Wondering how many styles of leadership exist in an organization? This article throws light on the different leadership styles.

Leadership Styles

From Adolf Hitler to Winston Churchill to Mahatma Gandhi to Dwight Eisenhower, there are as many styles of leadership practiced as there are leaders. So, which is the best leadership style to exhibit in an organization? Authoritative, participative, laissez-faire, or situational? The highly competitive world, that we live in today, is full of surprising challenges and unwanted obstacles. To accept and overcome them, it has become essential for every organization to hire leaders to run the business. Such is the significance of leadership that leaders are looked upon to extract the very best from their subordinates. The absence of leaders can leave the juniors run hither and thither, asking for assistance and guidance. Leaders help in accomplishing the work in the best possible manner. But, not all leaders are the same.
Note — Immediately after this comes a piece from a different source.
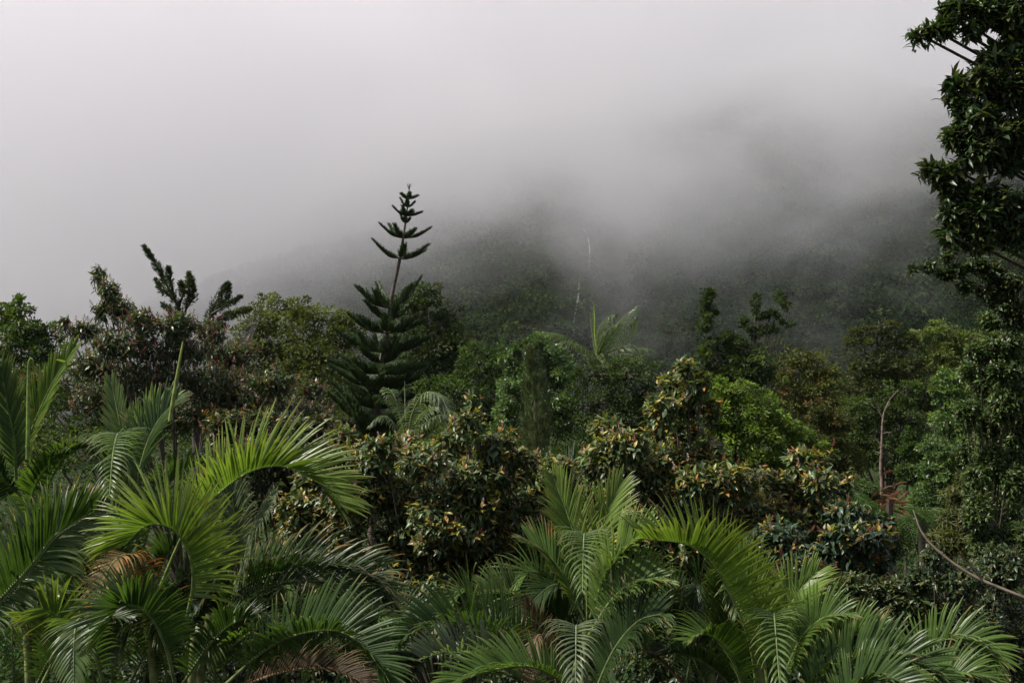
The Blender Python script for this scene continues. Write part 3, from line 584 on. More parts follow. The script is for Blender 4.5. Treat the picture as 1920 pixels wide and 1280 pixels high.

Every leader has his respective positives, which prove effective based on the circumstances, attitude, beliefs, preferences, and values of the people involved. Discussed some of the most commonly followed leadership styles, prevailing in some organization or the other. Continue browsing to know each one, in detail.
Leadership Styles
Autocratic Style
Although it is seen as an old-fashioned technique, autocratic leadership style is still in existence across the globe. Here, the leader is known as an autocrat, who takes all the decisions by himself and does not consult his subordinates. In fact, they have to obey him without asking any questions. For all the decisions taken, he takes full responsibility. However, this leadership style is falling out of favor in many nations today and is popular mostly with CEOs.
Consultative Style
A leader following this style of leadership is open-minded and accepts suggestions and comments from his subordinates, unlike an autocratic leader who refuses to allow his subordinates to speak up anything. A consultative leader, on the other hand, accepts and appreciates suggestions and comments that are good and worth applying. As such, this kind of a leader consults his juniors before making a decision, though the final decision is made by him. Thus, the entire responsibility of the decision is taken by him.
Participative Style
Under participative leadership style, the subordinates are encouraged to give their suggestions and feedback on the decision made by the leader. The final decision is not solely taken by the leader; it is a group effort of the leader and his subordinates. The subordinates are given full opportunity to showcase their talents. The leader is loyal to his subordinates and in turn, they are loyal to him. Since this leadership style offers a happy medium over controlling and not being engaged, it is often found in organizations that have to innovate to grow and prosper.
Laissez-Faire Style
A leader following the laissez-faire style acts only as a contact man and is passive. After providing all the information and resources to his subordinates, he leaves them alone to let them use their talents and put in their best efforts. Thus, the subordinates are given complete freedom to plan and organize their work, take their decisions, set their own goals, and solve the problems on their own.
Bureaucratic Style
A bureaucratic leader ensures that his subordinates follow the rules and procedures accurately and consistently. He does not believe in new ideas and creativity, and hence, follows the rules and regulations set by the organization. He expects his followers to display a formal, business-like attitude in the workplace and amongst each other. Since bureaucratic leadership style develops over a period of time, it is generally found in large and old businesses. Such leadership style results in red tapism and unwanted paper work.
Neurocratic Style
Being an extremely task-oriented individual, such a leader emphasizes strictly on performance and achievement. As such, he always seeks his subordinates to complete the work at any cost and even shows signs of dissatisfaction in case of any failures. A neurocratic leader is emotional, sensitive, and eccentric. He makes his own decision and does not consult his subordinates.
Paternalistic Style
This leader serves as a fatherly figure to his subordinates. He tries to create a homely atmosphere at the workplace and makes everyone feel at ease. A paternalistic leader guides and helps his people with their personal issues, apart from professional problems. However, this leadership style exists only in small organizations with few employees and one leader.
Sociocratic Style
True to its name, a leader following this style tries to create a social club in the organization. More emphasis is given to friendship rather than production. A sociocratic leader makes sure that all his subordinates are happy and satisfied. To get this done, he creates a warm and welcoming positive environment.
Situational Style
Depending upon the situation faced, a leader changes his style. In simple words, a situational leader uses different styles in different circumstances. He may become an autocratic leader at times, while at other times, he may transform into a consultative or participative leader. This style of leadership is common in most organization these days.
Although every leader has his/her own individual way of functioning and running his team, he/she surely falls in one of the defined categories of leadership styles, listed above. These styles indicate how a leader wishes to accomplish the goals and targets.